The scam works like this: Criminals set up an automated dialing system to text or call people in a particular region or area code. Sometimes they use stolen customer phone numbers from banks or credit unions.

With a victim’s information in hand, the crooks can drain bank accounts, buy things with a charge card or set up a phony account.

Smartphone users inadvertently have downloaded malware, designed to mine personal information, by responding to emails on their phones.

While consumers have become widely aware of phony lottery notices coming via email in phishing schemes, smishing can easily catch people off guard, both because it’s relatively new and designed to trigger a sense of alarm.

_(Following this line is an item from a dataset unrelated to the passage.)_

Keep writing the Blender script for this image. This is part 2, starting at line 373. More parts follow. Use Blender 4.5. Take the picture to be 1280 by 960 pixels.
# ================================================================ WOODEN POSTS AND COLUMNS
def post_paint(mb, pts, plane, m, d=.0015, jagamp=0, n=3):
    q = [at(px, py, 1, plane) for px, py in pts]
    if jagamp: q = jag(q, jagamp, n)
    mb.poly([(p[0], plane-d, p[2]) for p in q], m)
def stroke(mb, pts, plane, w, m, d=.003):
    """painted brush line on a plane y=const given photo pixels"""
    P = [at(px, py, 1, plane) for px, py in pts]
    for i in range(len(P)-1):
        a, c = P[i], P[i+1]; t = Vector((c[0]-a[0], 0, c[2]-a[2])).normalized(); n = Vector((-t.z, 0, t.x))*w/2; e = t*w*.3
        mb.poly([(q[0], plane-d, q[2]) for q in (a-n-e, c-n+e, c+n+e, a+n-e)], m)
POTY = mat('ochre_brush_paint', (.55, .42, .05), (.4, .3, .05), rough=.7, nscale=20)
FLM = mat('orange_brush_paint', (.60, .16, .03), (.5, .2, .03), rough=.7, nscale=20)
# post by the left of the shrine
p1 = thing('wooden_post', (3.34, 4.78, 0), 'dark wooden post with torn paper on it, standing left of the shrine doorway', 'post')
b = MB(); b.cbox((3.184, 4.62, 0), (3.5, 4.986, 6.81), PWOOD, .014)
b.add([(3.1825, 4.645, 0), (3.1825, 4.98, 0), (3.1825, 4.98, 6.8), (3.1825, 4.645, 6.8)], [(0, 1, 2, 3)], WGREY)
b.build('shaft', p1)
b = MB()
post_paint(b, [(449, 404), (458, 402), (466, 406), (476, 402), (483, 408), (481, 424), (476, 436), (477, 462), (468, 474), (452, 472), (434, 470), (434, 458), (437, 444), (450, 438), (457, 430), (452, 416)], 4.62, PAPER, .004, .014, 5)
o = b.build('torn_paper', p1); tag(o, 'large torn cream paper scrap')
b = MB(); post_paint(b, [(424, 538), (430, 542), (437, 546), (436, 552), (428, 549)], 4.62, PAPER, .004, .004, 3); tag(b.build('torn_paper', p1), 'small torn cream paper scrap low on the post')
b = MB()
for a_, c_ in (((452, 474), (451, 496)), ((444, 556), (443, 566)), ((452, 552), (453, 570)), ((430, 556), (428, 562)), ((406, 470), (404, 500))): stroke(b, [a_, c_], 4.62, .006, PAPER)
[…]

“They play on a person’s flight or fight reaction,” Ryan said. “They want you to click on or answer something without thinking. They get a person to instantly react.”

Phishing, smishing — it’s all the same in terms of the brand of theft. But a message popping up on a mobile phone, as compared with a computer, holds more urgency, Ryan said. And smishing emails sent to smartphones contain links to bogus sites that are not always easy to spot because of the size of the phone screen and other limitations.

“The telltale signs that tell you you’re on a fake website aren’t present on a cellphone,” he said.

Tracking smishing scam artists can be difficult since many operate from overseas.

Friedlander said that under Wells Fargo’s policy, victims’ losses are covered if they notify the bank in a timely way.

Aside from the standard tips issued to prevent people from being identity theft victims, Ryan offered this advice: Call a known, good number if you receive a text message from a bank.

Having your bank’s number already handy in your mobile phone is a good preventative measure, he said. If not, just flip over your debit card, where a number is listed.